You’ve got theoretical economists, like Roland Benabou, Jean Tirole, and Matthew Rabin, who begin to build quite sophisticated models that try to implement very different kinds of motivations, like even a sense of self image and a sense of ‘I’m okay’ relative to the world. (There is a beautiful study, for example, from two or three years ago about knowledge workers. (Bruno Frey and Margit Osterloh)) A sense of what’s normal and moral. A sense of what’s socially preferable. You begin to see even in economics in the ’90s and early ’00s, an increased salience and attention and major complications to(?) efforts to build much more sophisticated models of multiple motivations including pro-(Inaudible) motivations.

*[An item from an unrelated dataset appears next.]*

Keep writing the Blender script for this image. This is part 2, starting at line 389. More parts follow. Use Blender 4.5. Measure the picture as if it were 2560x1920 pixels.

In organizational sociology, in management science, you look — Toyota production system was the big ah-ha moment, when Toyota came to the U.S. for the first time and created the first NUMMI plant in GM’s Fremont plant in the early ’80s. All of the stories that used to be “oh it’s Japanese culture, it’s something completely different, it’s not about us,” were flipped. One of the worst performing GM plants in 1980 closes down, opens up two years later under Toyota management, almost the entire same employees said the entire union leadership. Within a couple of years it becomes the most productive plant in the U.S.
Who knows what the situation is now, but as of the numbers last year, it continued to be one of the three most productive plants in the U.S. Same people, same industry, very different organizational structure built a lot less on hierarchy, a lot less on precise specification of exactly what everybody needs to do. Much more on teamwork, much more on supporting normative commitment to innovation, to process innovation. And still relatively very constrained. It is the automobile industry.
We’re not talking about high-tech industries. But there you have a very different orientation in terms of setting up the motivation and relationships among workers, between workers and management. You move from having 70 process engineers on the floor telling each employee exactly what to do, to having none. And having the teams have a lot of autonomy on how they do things.